Entre le Danube, la Méditerranée et Constantinople, un « Empire néo-byzantin » à la population principalement bulgare et grecque devait être dirigé par le petit-fils de l'impératrice russe : Constantin Pavlovitch : son prénom, choisi en fonction de ce rêve grec de Catherine II, rappelait celui du fondateur de Constantinople, Constantin Ier[2]. Entre cet Empire et la Russie elle-même, un « Royaume dace » à la population principalement roumaine devait être formé à partir des deux principautés danubiennes avec l'appui de la noblesse roumaine, pour être dirigé par le favori de Catherine II : Grigori Potemkine[3].

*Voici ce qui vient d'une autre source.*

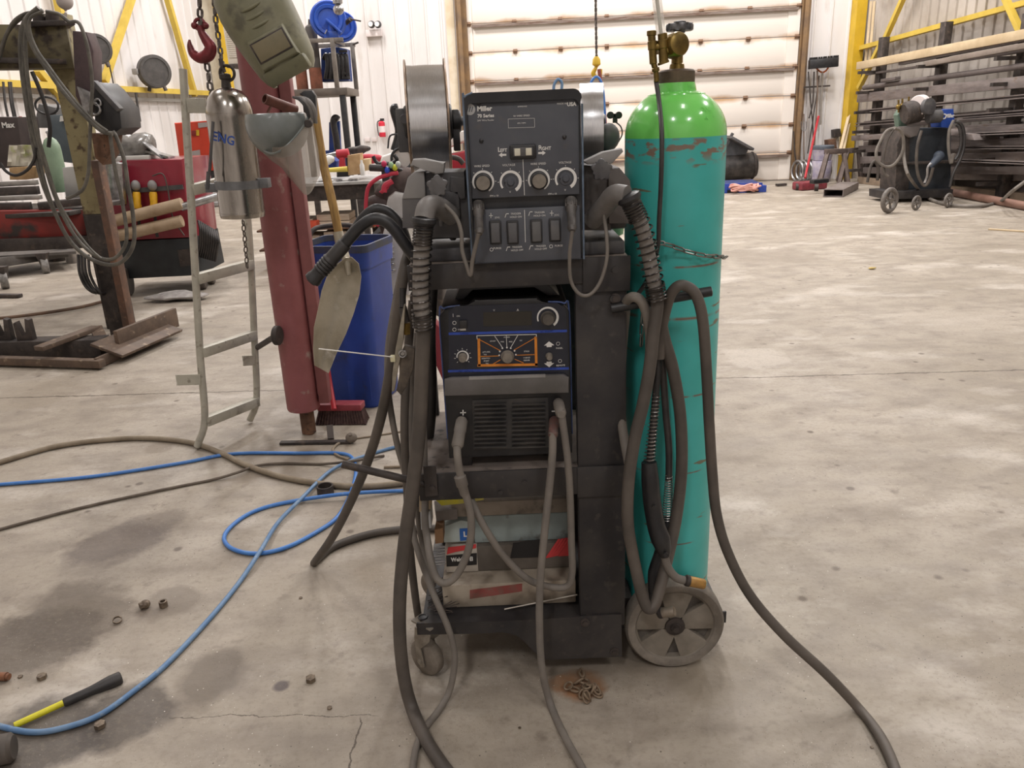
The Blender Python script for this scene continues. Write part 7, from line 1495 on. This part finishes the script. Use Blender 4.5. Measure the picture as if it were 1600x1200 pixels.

La plus grande partie de ce projet resta dans les cartons, mais une modeste disposition devint réalité à la paix de Koutchouk-Kaïnardji, l'Empire ottoman acceptant que la Russie devienne la « protectrice » de ses sujets chrétiens orthodoxes[4]. La Russie dut attendre le traité de Bucarest (1812) pour arriver à toucher le Danube en annexant la moitié orientale de la principauté de Moldavie, et le traité d'Andrinople (1829) pour pouvoir contrôler les bouches du fleuve (qu'elle devra rendre aux Ottomans à l'issue de la guerre de Crimée, en 1856). L'« Empire néo-byzantin » et le « Royaume dace » imaginés par Voulgaris et Orlov restèrent lettre morte et la Russie ne réussit pas à prendre le contrôle des Détroits, mais ce projet contribua à nourrir l'imaginaire des renaissances culturelles grecque, bulgare et roumaine, qui débouchèrent sur l'émancipation des peuples des Balkans à la faveur de la guerre russo-turque de 1877-1878[5].
Ce projet marque le début de la « question d'Orient » et du « Grand Jeu », car l'influence russe concurrence les influences britannique et française en Orient (cette dernière, formulée par l'alliance franco-ottomane). Plus d'un siècle après les traités de Westphalie, ce que l'on appelle la révolution diplomatique modifie l'équilibre des pouvoirs : aux facteurs qui ont provoqué les guerres napoléoniennes s'ajoutent désormais, d'une part des enjeux mondiaux liés à la rivalité entre les expansions impériales des grandes puissances coloniales et d'autre part des enjeux locaux liés à l'émergence des nations modernes[6].